| AIM |
Print the listing from its top line through the line containing "return Vector(((x - CX)", nothing more, and leave out the pictures.
--- START ---
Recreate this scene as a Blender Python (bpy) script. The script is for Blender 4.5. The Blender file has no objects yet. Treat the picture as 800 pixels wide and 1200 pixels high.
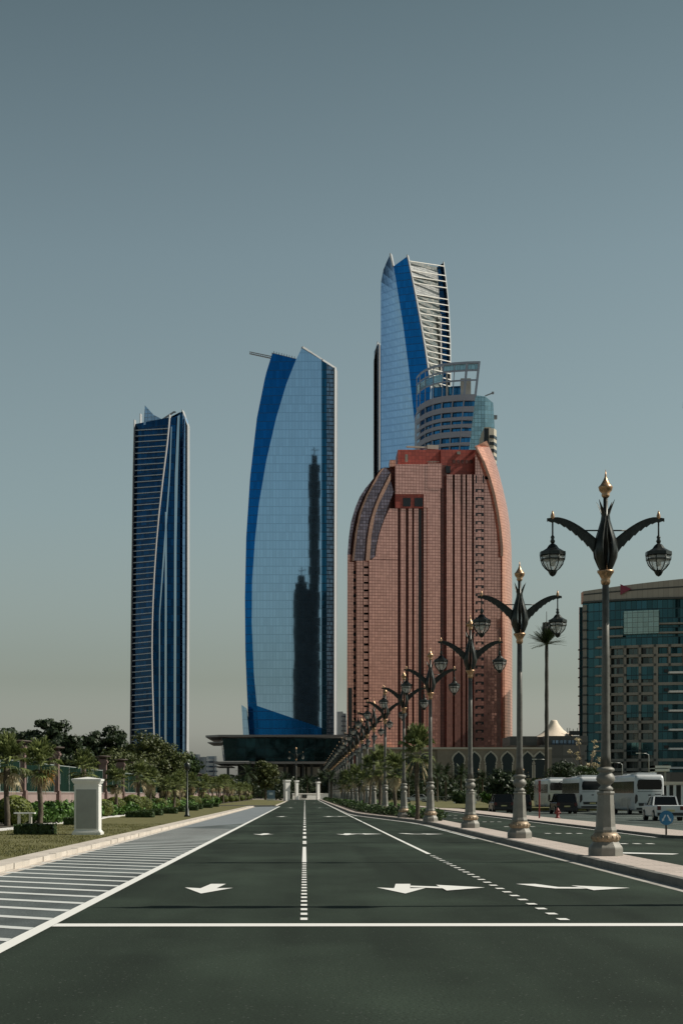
import bpy, math, random
from mathutils import Vector, Matrix
PI = math.pi
F = 2000.0; CX = 357.0; HY = 930.0; EYE = 1.6
sc = bpy.context.scene
COL = sc.collection

def W(x, y, Y):
    """photo direction (x, y) at real distance Y metres -> world point"""
    return Vector(((x - CX) * Y / F, Y, EYE + (HY - y) * Y / F))

# ------------------------------------------------------------------ mesh builder
class MB:
    def __init__(s):
        s.v = []; s.f = []; s.uv = []; s.m = []; s.sm = []
    def poly(s, pts, uv=None, m=0, smooth=False):
        n = len(s.v)
        s.v.extend([tuple(p) for p in pts]); s.f.append(tuple(range(n, n + len(pts))))
        s.uv.append(uv); s.m.append(m); s.sm.append(smooth)
    def mesh(s, verts, faces, m=0, smooth=False):
        n = len(s.v)
        s.v.extend([tuple(p) for p in verts])
        for f in faces:
            s.f.append(tuple(i + n for i in f)); s.uv.append(None); s.m.append(m); s.sm.append(smooth)
    def box(s, x0, x1, y0, y1, z0, z1, m=0):
        v = [(x0,y0,z0),(x1,y0,z0),(x1,y1,z0),(x0,y1,z0),(x0,y0,z1),(x1,y0,z1),(x1,y1,z1),(x0,y1,z1)]
        s.mesh(v, [(0,3,2,1),(4,5,6,7),(0,1,5,4),(1,2,6,5),(2,3,7,6),(3,0,4,7)], m)
    def cbox(s, cx, cy, cz, sx, sy, sz, m=0):
        s.box(cx-sx/2, cx+sx/2, cy-sy/2, cy+sy/2, cz-sz/2, cz+sz/2, m)
    def beam(s, P, Q, w, h, m=0):
        """bar from P to Q, w across, h upward"""
        P = Vector(P); Q = Vector(Q); d = (Q - P)
        if d.length < 1e-6: return
        d.normalize()
        up = Vector((0,0,1))
        if abs(d.z) > .9: up = Vector((0,-1,0))
        sd = d.cross(up).normalized(); up = sd.cross(d).normalized()
        v = []
        for o in (P, Q):
            for a, b in ((-1,-1),(1,-1),(1,1),(-1,1)):
                v.append(o + sd*a*w/2 + up*b*h/2)
        s.mesh(v, [(0,1,2,3),(7,6,5,4),(0,4,5,1),(1,5,6,2),(2,6,7,3),(3,7,4,0)], m)
    def tube(s, path, radii, n=8, m=0, smooth=True, caps=True):
        path = [Vector(p) for p in path]; v = []; f = []
        for i, p in enumerate(path):
            a = path[max(i-1,0)]; b = path[min(i+1,len(path)-1)]
            d = (b - a).normalized()
            ref = Vector((0,0,1)) if abs(d.z) < .9 else Vector((1,0,0))
            u = d.cross(ref).normalized(); w = u.cross(d).normalized()
            r = radii[i] if isinstance(radii, (list,tuple)) else radii
            for k in range(n):
                t = 2*PI*k/n
                v.append(p + u*math.cos(t)*r + w*math.sin(t)*r)
        for i in range(len(path)-1):
            for k in range(n):
                k2 = (k+1) % n
                f.append((i*n+k, i*n+k2, (i+1)*n+k2, (i+1)*n+k))
        if caps:
            f.append(tuple(range(n-1,-1,-1))); f.append(tuple((len(path)-1)*n+k for k in range(n)))
        s.mesh(v, f, m, smooth)
    def lathe(s, prof, n=16, c=(0,0,0), m=0, smooth=True, rot=0.0):
        v = []; f = []
        for r, z in prof:
            for k in range(n):
                t = 2*PI*k/n + rot
                v.append((c[0]+r*math.cos(t), c[1]+r*math.sin(t), c[2]+z))
        for i in range(len(prof)-1):
            for k in range(n):
                k2 = (k+1) % n
                f.append((i*n+k, i*n+k2, (i+1)*n+k2, (i+1)*n+k))
        f.append(tuple(range(n-1,-1,-1))); f.append(tuple((len(prof)-1)*n+k for k in range(n)))
        s.mesh(v, f, m, smooth)
    def prism(s, pts, z0, z1, m=0):
        n = len(pts)
        v = [(p[0],p[1],z0) for p in pts] + [(p[0],p[1],z1) for p in pts]
        f = [tuple(range(n-1,-1,-1)), tuple(range(n,2*n))]
        for i in range(n):
            j = (i+1) % n; f.append((i, j, n+j, n+i))
        s.mesh(v, f, m)
    def prismY(s, pts, y0, y1, m=0):
        """outline in X,Z given as (x,z), extruded along Y"""
        n = len(pts)
        v = [(p[0],y0,p[1]) for p in pts] + [(p[0],y1,p[1]) for p in pts]
        f = [tuple(range(n)), tuple(range(2*n-1,n-1,-1))]
        for i in range(n):
            j = (i+1) % n; f.append((j, i, n+i, n+j))
        s.mesh(v, f, m)
    def build(s, name, mats, parent=None, origin=None, fix=False):
        me = bpy.data.meshes.new(name)
        o0 = Vector(origin) if origin is not None else Vector((0,0,0))
        vs = [(p[0]-o0.x, p[1]-o0.y, p[2]-o0.z) for p in s.v] if origin is not None else s.v
        me.from_pydata(vs, [], s.f)
        if not isinstance(mats, (list,tuple)): mats = [mats]
        for mt in mats: me.materials.append(mt)
        me.polygons.foreach_set('material_index', s.m)
        me.polygons.foreach_set('use_smooth', s.sm)
        uvl = me.uv_layers.new(name='UVMap')
        data = [0.0] * (2*len(me.loops)); li = 0
        for fi, f in enumerate(s.f):
            uv = s.uv[fi]
            if uv is None:
                if len(f) >= 3:
                    a, b, c = Vector(s.v[f[0]]), Vector(s.v[f[1]]), Vector(s.v[f[2]])
                    nn = (b-a).cross(c-b)
                else: nn = Vector((0,0,1))
                if nn.length > 0: nn.normalize()
                if abs(nn.z) > .8:
                    uv = [(s.v[i][0], s.v[i][1]) for i in f]
                else:
                    t = Vector((-nn.y, nn.x, 0)); t = t.normalized() if t.length > 0 else Vector((1,0,0))
                    uv = [(s.v[i][0]*t.x + s.v[i][1]*t.y, s.v[i][2]) for i in f]
            for q in uv:
                data[li] = q[0]; data[li+1] = q[1]; li += 2
        uvl.data.foreach_set('uv', data)
        me.update()
        if fix:
            import bmesh
            bm = bmesh.new(); bm.from_mesh(me)
            bmesh.ops.remove_doubles(bm, verts=bm.verts, dist=1e-5)
            bmesh.ops.recalc_face_normals(bm, faces=bm.faces); bm.to_mesh(me); bm.free()
        o = bpy.data.objects.new(name, me); COL.objects.link(o)
        if parent is not None: o.parent = parent
        elif origin is not None: o.location = o0
        return o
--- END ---
| WRITTEN SOLUTION |
Recreate this scene as a Blender Python (bpy) script. The script is for Blender 4.5. The Blender file has no objects yet. Treat the picture as 800 pixels wide and 1200 pixels high.
import bpy, math, random
from mathutils import Vector, Matrix
PI = math.pi
F = 2000.0; CX = 357.0; HY = 930.0; EYE = 1.6
sc = bpy.context.scene
COL = sc.collection

def W(x, y, Y):
    """photo direction (x, y) at real distance Y metres -> world point"""
    return Vector(((x - CX) * Y / F, Y, EYE + (HY - y) * Y / F))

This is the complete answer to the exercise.